CHALLENGE: Repeat all of the material below exactly as written, images excluded.

==== MATERIALS PROVIDED ====

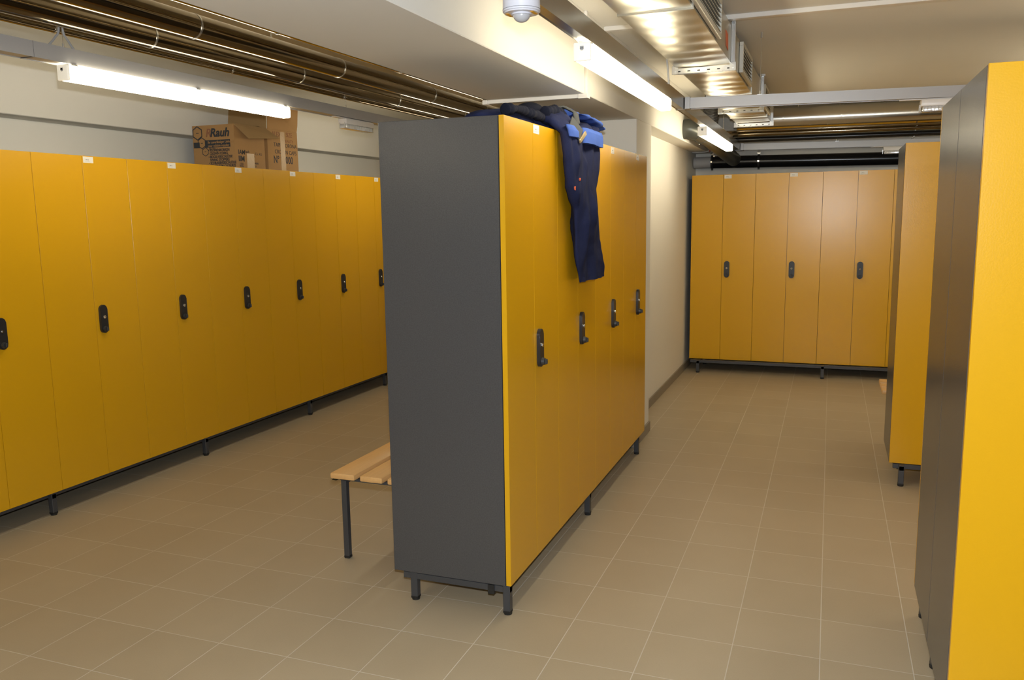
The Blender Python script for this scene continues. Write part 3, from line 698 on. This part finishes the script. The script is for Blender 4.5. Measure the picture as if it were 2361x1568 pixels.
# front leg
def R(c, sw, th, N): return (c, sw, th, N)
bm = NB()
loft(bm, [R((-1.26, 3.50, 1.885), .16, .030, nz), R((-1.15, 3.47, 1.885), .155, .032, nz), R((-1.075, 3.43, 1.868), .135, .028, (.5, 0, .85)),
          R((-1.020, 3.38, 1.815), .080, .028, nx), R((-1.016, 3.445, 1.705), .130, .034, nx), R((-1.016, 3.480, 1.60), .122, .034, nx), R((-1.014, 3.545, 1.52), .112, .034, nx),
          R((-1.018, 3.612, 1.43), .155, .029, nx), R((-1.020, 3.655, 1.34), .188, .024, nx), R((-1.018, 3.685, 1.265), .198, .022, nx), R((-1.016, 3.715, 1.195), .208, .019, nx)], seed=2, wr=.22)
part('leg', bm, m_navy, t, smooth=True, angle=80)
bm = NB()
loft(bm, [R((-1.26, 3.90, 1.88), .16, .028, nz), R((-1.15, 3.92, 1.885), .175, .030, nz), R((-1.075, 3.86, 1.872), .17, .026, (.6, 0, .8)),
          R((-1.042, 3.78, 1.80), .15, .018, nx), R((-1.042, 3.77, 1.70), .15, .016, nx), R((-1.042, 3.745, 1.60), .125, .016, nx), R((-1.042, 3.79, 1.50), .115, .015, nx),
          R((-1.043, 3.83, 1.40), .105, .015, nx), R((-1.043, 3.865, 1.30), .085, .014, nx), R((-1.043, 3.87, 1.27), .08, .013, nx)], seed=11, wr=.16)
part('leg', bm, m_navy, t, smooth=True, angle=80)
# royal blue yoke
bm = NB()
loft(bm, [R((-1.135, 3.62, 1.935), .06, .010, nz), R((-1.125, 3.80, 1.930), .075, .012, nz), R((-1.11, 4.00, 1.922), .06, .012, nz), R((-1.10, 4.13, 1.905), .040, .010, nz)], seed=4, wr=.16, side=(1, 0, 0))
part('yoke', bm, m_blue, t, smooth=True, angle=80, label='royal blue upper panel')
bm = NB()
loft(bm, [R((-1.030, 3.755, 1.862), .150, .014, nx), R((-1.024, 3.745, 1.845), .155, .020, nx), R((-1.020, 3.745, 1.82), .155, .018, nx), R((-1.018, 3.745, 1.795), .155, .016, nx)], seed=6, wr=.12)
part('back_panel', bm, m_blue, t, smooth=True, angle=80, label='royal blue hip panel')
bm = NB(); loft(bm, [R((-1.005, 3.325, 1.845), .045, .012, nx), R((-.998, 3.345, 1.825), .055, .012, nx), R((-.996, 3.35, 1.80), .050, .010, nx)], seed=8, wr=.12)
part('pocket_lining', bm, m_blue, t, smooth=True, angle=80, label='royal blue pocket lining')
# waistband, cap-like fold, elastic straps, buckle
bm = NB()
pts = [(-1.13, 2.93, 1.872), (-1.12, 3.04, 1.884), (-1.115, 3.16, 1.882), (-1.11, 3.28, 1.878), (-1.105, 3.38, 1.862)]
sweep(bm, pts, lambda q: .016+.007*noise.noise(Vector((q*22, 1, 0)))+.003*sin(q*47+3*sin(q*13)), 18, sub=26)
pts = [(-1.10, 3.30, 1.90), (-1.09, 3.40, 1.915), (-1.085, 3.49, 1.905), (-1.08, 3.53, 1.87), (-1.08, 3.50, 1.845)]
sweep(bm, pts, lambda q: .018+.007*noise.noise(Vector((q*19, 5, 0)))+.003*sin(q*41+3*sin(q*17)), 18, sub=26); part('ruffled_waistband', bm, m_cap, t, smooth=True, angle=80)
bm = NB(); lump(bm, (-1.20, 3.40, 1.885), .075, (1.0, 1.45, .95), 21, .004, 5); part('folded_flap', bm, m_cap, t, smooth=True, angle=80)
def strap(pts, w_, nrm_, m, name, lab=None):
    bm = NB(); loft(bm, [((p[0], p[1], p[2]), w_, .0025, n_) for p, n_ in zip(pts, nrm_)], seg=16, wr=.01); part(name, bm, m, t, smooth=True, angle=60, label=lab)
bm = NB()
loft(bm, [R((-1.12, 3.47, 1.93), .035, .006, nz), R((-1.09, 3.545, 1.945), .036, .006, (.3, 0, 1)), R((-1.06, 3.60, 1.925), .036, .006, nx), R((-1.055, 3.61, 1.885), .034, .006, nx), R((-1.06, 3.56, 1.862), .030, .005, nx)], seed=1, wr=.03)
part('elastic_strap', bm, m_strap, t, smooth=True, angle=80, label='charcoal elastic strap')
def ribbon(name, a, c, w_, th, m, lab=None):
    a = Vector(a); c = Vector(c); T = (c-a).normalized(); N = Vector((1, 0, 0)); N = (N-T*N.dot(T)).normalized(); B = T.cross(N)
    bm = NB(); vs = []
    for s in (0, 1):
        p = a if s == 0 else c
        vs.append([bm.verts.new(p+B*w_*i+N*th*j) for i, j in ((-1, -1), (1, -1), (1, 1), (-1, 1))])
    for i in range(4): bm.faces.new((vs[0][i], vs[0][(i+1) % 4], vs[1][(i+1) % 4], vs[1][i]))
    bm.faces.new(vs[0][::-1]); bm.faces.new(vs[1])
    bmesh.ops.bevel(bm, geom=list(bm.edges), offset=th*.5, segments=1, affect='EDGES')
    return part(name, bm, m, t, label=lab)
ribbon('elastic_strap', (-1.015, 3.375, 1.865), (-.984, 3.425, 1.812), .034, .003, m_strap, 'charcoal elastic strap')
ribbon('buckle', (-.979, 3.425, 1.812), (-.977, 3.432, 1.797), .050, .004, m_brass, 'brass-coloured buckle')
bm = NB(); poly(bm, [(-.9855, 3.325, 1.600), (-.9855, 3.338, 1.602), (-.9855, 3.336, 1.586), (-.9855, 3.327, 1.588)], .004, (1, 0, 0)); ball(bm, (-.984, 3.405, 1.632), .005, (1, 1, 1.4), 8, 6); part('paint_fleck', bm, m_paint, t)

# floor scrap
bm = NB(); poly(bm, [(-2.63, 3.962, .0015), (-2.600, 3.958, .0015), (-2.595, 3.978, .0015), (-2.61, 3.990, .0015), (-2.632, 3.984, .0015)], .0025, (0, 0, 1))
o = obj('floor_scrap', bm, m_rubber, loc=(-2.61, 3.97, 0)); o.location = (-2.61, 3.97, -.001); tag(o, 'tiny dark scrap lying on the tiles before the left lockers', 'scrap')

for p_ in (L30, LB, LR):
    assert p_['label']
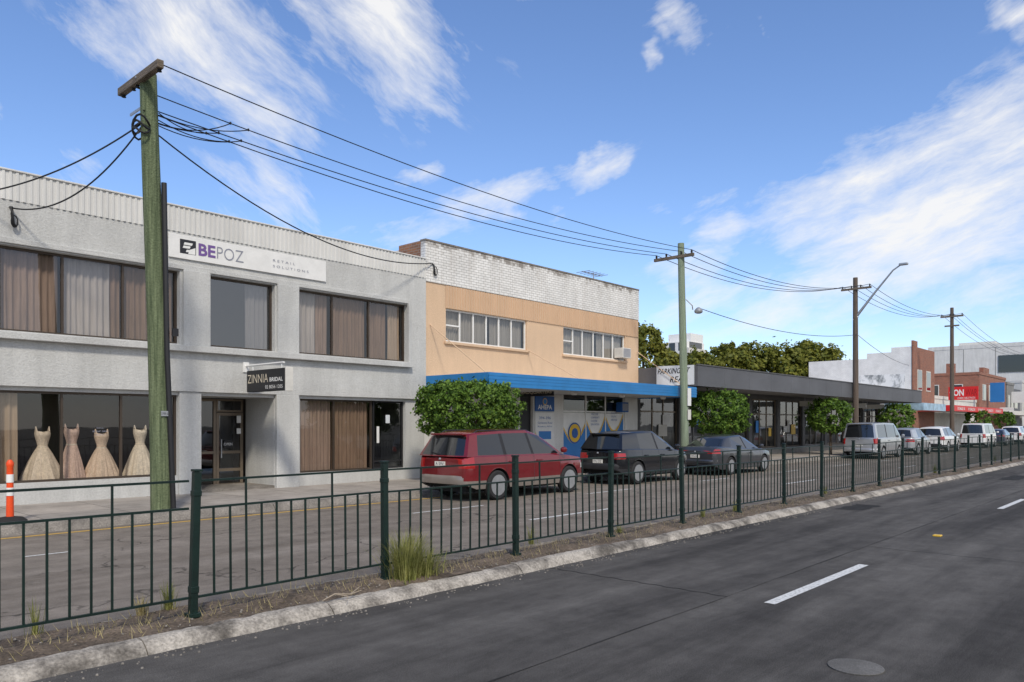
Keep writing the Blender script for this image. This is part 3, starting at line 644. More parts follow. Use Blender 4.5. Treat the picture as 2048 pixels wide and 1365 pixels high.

====

FINAL RESULT:
The Blender Python script for this scene continues. Write part 3, from line 698 on. This part finishes the script. The script is for Blender 4.5. Measure the picture as if it were 2361x1568 pixels.
# front leg
def R(c, sw, th, N): return (c, sw, th, N)
bm = NB()
loft(bm, [R((-1.26, 3.50, 1.885), .16, .030, nz), R((-1.15, 3.47, 1.885), .155, .032, nz), R((-1.075, 3.43, 1.868), .135, .028, (.5, 0, .85)),
          R((-1.020, 3.38, 1.815), .080, .028, nx), R((-1.016, 3.445, 1.705), .130, .034, nx), R((-1.016, 3.480, 1.60), .122, .034, nx), R((-1.014, 3.545, 1.52), .112, .034, nx),
          R((-1.018, 3.612, 1.43), .155, .029, nx), R((-1.020, 3.655, 1.34), .188, .024, nx), R((-1.018, 3.685, 1.265), .198, .022, nx), R((-1.016, 3.715, 1.195), .208, .019, nx)], seed=2, wr=.22)
part('leg', bm, m_navy, t, smooth=True, angle=80)
bm = NB()
loft(bm, [R((-1.26, 3.90, 1.88), .16, .028, nz), R((-1.15, 3.92, 1.885), .175, .030, nz), R((-1.075, 3.86, 1.872), .17, .026, (.6, 0, .8)),
          R((-1.042, 3.78, 1.80), .15, .018, nx), R((-1.042, 3.77, 1.70), .15, .016, nx), R((-1.042, 3.745, 1.60), .125, .016, nx), R((-1.042, 3.79, 1.50), .115, .015, nx),
          R((-1.043, 3.83, 1.40), .105, .015, nx), R((-1.043, 3.865, 1.30), .085, .014, nx), R((-1.043, 3.87, 1.27), .08, .013, nx)], seed=11, wr=.16)
part('leg', bm, m_navy, t, smooth=True, angle=80)
# royal blue yoke
bm = NB()
loft(bm, [R((-1.135, 3.62, 1.935), .06, .010, nz), R((-1.125, 3.80, 1.930), .075, .012, nz), R((-1.11, 4.00, 1.922), .06, .012, nz), R((-1.10, 4.13, 1.905), .040, .010, nz)], seed=4, wr=.16, side=(1, 0, 0))
part('yoke', bm, m_blue, t, smooth=True, angle=80, label='royal blue upper panel')
bm = NB()
loft(bm, [R((-1.030, 3.755, 1.862), .150, .014, nx), R((-1.024, 3.745, 1.845), .155, .020, nx), R((-1.020, 3.745, 1.82), .155, .018, nx), R((-1.018, 3.745, 1.795), .155, .016, nx)], seed=6, wr=.12)
part('back_panel', bm, m_blue, t, smooth=True, angle=80, label='royal blue hip panel')
bm = NB(); loft(bm, [R((-1.005, 3.325, 1.845), .045, .012, nx), R((-.998, 3.345, 1.825), .055, .012, nx), R((-.996, 3.35, 1.80), .050, .010, nx)], seed=8, wr=.12)
part('pocket_lining', bm, m_blue, t, smooth=True, angle=80, label='royal blue pocket lining')
# waistband, cap-like fold, elastic straps, buckle
bm = NB()
pts = [(-1.13, 2.93, 1.872), (-1.12, 3.04, 1.884), (-1.115, 3.16, 1.882), (-1.11, 3.28, 1.878), (-1.105, 3.38, 1.862)]
sweep(bm, pts, lambda q: .016+.007*noise.noise(Vector((q*22, 1, 0)))+.003*sin(q*47+3*sin(q*13)), 18, sub=26)
pts = [(-1.10, 3.30, 1.90), (-1.09, 3.40, 1.915), (-1.085, 3.49, 1.905), (-1.08, 3.53, 1.87), (-1.08, 3.50, 1.845)]
sweep(bm, pts, lambda q: .018+.007*noise.noise(Vector((q*19, 5, 0)))+.003*sin(q*41+3*sin(q*17)), 18, sub=26); part('ruffled_waistband', bm, m_cap, t, smooth=True, angle=80)
bm = NB(); lump(bm, (-1.20, 3.40, 1.885), .075, (1.0, 1.45, .95), 21, .004, 5); part('folded_flap', bm, m_cap, t, smooth=True, angle=80)
def strap(pts, w_, nrm_, m, name, lab=None):
    bm = NB(); loft(bm, [((p[0], p[1], p[2]), w_, .0025, n_) for p, n_ in zip(pts, nrm_)], seg=16, wr=.01); part(name, bm, m, t, smooth=True, angle=60, label=lab)
bm = NB()
loft(bm, [R((-1.12, 3.47, 1.93), .035, .006, nz), R((-1.09, 3.545, 1.945), .036, .006, (.3, 0, 1)), R((-1.06, 3.60, 1.925), .036, .006, nx), R((-1.055, 3.61, 1.885), .034, .006, nx), R((-1.06, 3.56, 1.862), .030, .005, nx)], seed=1, wr=.03)
part('elastic_strap', bm, m_strap, t, smooth=True, angle=80, label='charcoal elastic strap')
def ribbon(name, a, c, w_, th, m, lab=None):
    a = Vector(a); c = Vector(c); T = (c-a).normalized(); N = Vector((1, 0, 0)); N = (N-T*N.dot(T)).normalized(); B = T.cross(N)
    bm = NB(); vs = []
    for s in (0, 1):
        p = a if s == 0 else c
        vs.append([bm.verts.new(p+B*w_*i+N*th*j) for i, j in ((-1, -1), (1, -1), (1, 1), (-1, 1))])
    for i in range(4): bm.faces.new((vs[0][i], vs[0][(i+1) % 4], vs[1][(i+1) % 4], vs[1][i]))
    bm.faces.new(vs[0][::-1]); bm.faces.new(vs[1])
    bmesh.ops.bevel(bm, geom=list(bm.edges), offset=th*.5, segments=1, affect='EDGES')
    return part(name, bm, m, t, label=lab)
ribbon('elastic_strap', (-1.015, 3.375, 1.865), (-.984, 3.425, 1.812), .034, .003, m_strap, 'charcoal elastic strap')
ribbon('buckle', (-.979, 3.425, 1.812), (-.977, 3.432, 1.797), .050, .004, m_brass, 'brass-coloured buckle')
bm = NB(); poly(bm, [(-.9855, 3.325, 1.600), (-.9855, 3.338, 1.602), (-.9855, 3.336, 1.586), (-.9855, 3.327, 1.588)], .004, (1, 0, 0)); ball(bm, (-.984, 3.405, 1.632), .005, (1, 1, 1.4), 8, 6); part('paint_fleck', bm, m_paint, t)

# floor scrap
bm = NB(); poly(bm, [(-2.63, 3.962, .0015), (-2.600, 3.958, .0015), (-2.595, 3.978, .0015), (-2.61, 3.990, .0015), (-2.632, 3.984, .0015)], .0025, (0, 0, 1))
o = obj('floor_scrap', bm, m_rubber, loc=(-2.61, 3.97, 0)); o.location = (-2.61, 3.97, -.001); tag(o, 'tiny dark scrap lying on the tiles before the left lockers', 'scrap')

for p_ in (L30, LB, LR):
    assert p_['label']
Keep writing the Blender script for this image. This is part 3, starting at line 644. More parts follow. Use Blender 4.5. Treat the picture as 2048 pixels wide and 1365 pixels high.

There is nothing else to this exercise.